Where I Stand — Mike O’Callaghan: Ground combat not PC
Sunday, April 30, 2000 | 10:44 a.m.
Mike O'Callaghan is the Las Vegas Sun executive editor.
Time and time again leading military observers have warned the Pentagon that too much time and energy is being expended on social activities. Paratroopers, infantrymen, Marines and other combat troops don't appreciate being baby sitters and social workers in foreign countries. These are exactly the roles they have had to play in Haiti, Bosnia and Kosovo.
Pentagon officials quickly reply that American military forces are the best in the world. But how long will they be able to say this and mean it? Why is it so difficult to recruit enough people to fill the ranks and keep them in the world's elite forces?
Less than three years ago a high-level Pentagon committee led by Sen. Nancy Kassebaum Baker reported after a five-month study. The report told us the troops "almost all said that basic training was easier than expected, that discipline should be more strongly emphasized and enforced, and that the requirements and standards should be made more consistent across training units within a service..." Most of the committee's report was filed someplace and forgotten.

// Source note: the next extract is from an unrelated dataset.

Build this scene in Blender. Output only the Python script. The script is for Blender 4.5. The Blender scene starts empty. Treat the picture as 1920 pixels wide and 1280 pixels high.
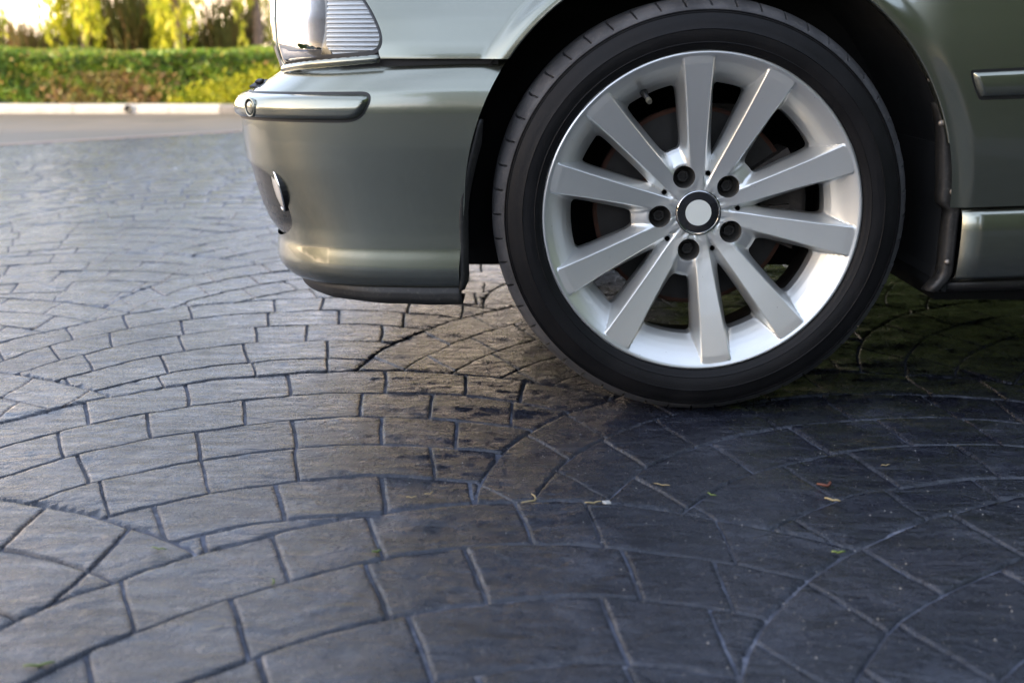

You can bet that Marines coming out of boot camp weren't being quoted. This is probably because men and women don't go through Marine boot camps together. About the same time the report was being prepared, Assistant Army Secretary Sara E. Lister told an audience, "I think the Army is more connected to society than the Marines are." Then she added, "The Marines are extremists. Whenever you have extremists, you've got the risk of total disconnection from society, and that's dangerous." She didn't say the Marines couldn't fight and accomplish their missions. Lister could have had some credibility if she had also noted that the Marines aren't failing to meet their recruiting needs.
Very simply, the White House and a majority of people in Congress are so busy being politically correct they have forgotten two very important matters. First, ground forces are trained to fight and combat isn't a social affair. Second, young Americans with the competitive nature and physical ability needed for challenges aren't joining the infantry or other ground units that are now assigned to social work or to keeping the peace between foreign civilians who hate each other.
Five years prior to the Kassebaum Baker report, in late 1992, a 15-member Presidential Commission on the Assignment of Women in the Armed Forces rejected the pleas of a few to allow women to participate directly in ground combat jobs. Although they recommended they should serve on some combat ships, they restricted them from serving on submarines and amphibious vessels because of cramped quarters. Commission member Elaine Donnelly pointed out that "equal opportunity is not the principal purpose of the military."
Eight years ago Marine Capt. Rick J. Messer, in the "Marine Corps Gazette," took a look at the continuing push to make our military forces gender-neutral. Messer wrote, "Don't be deceived: these activists do not have combat effectiveness foremost on their minds. Their concern is strictly political/social and their solution is designed primarily to make the numbers right. ..." Again the politicians weren't listening and the Pentagon is forced to follow their dictates and Army recruitment dwindles and its young officers continue to turn in their uniforms for business suits.
The Los Angeles Times expressed concern in a recent editorial saying, "With all-volunteer armed forces, Americans depend on the few to defend the many. When the few become even fewer through shrinking retention rates and recruiting shortfalls, attention must be promptly paid. This is the country's problem, not just the military's."
This year another warning has come in Stephanie Gutmann's book, "The Kinder, Gentler Military," which asks: "Can America's gender-neutral fighting force still win wars?" The politically correct decision makers will ignore it as they have all other suggestions that would strengthen ground combat units. Personally, I believe it has enough to offer to spend some time reviewing the book in my Tuesday column.